Spelling and grammar count. Profiles with little or no written comments don't impress me because I'm looking for someone who can think and express himself. It's ironic that some writers on here have very brief profile comments.

One thing I've noticed over the years is that guys who do NOT lift to build muscle , tend to value fitness and lifting aesthetics less than guys who DO lift to build muscle as the guy in the photo does. That's alright. If I personally don't share someone's interests I just move on and keep any comments I might make friendly.

Make your day a great day!

A crowd of people on a bus, in a market or at an event (party, convention, etc) tend to all look very different and yet its a total mystery as to what they would be like if they began to speak or if you spent a week with them.
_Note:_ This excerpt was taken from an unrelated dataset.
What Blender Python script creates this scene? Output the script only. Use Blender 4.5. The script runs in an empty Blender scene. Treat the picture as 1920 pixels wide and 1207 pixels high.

Someone can look overly tough in leather and end up being a dentist if you actually get to know the guy who at first might cause people of fashion correctness to label him based on public image without knowing him. A guy who talks a bit loud at times and uses a strong word on occasion is less intimidating than when someone in a suit analyzes you in soft intellectual patronizing tones. The more down to earth slightly louder spoken guy sometimes is a lot more fun as well. What counts cant be totally framed for sure.

The point the author was making was if you're submitting multiple photos, use some that express your personality. I believe the blog is called eye candy. If you don't like that flavor-you don't have to eat it. Come on guys, we're men here. There's enough candy for everyone. Let's respect and enjoy the different flavors

Looks alright to me...

The guy is hot and the article is clearly provocative. if you don't like what the guy is offering then move on. If you do, then chat him up and see what's there. This guy whoever he is , is putting his best foot forward ( as it were) , the pic is telling you more about what he's like then a basic head shot. The sun glasses tell you something about him as well. Lots of profile pics are no better than passport photos. This guy is clearly giving you what flavor he is. That's all to the good.

I don't think the shot is all that good. His eyes are covered by large sunglasses, he's partially bent over (away from the camera at that) so one doesn't actually see his chest. He has tattoos, but is it quality work? Can't tell. Is the bike his, or part of the background? Can't even tell if he's in his 20's or 40's, by this shot. All it tells me is that he's bold enough to drop his pants in public and proud of his gym-earned physique.

I say each to their own profile!, isn't it about expressing yourself and how you feel about yourself as an individual!!! Photo shot no photo shot who really gives a F... when it's all about fantasy anyway!!.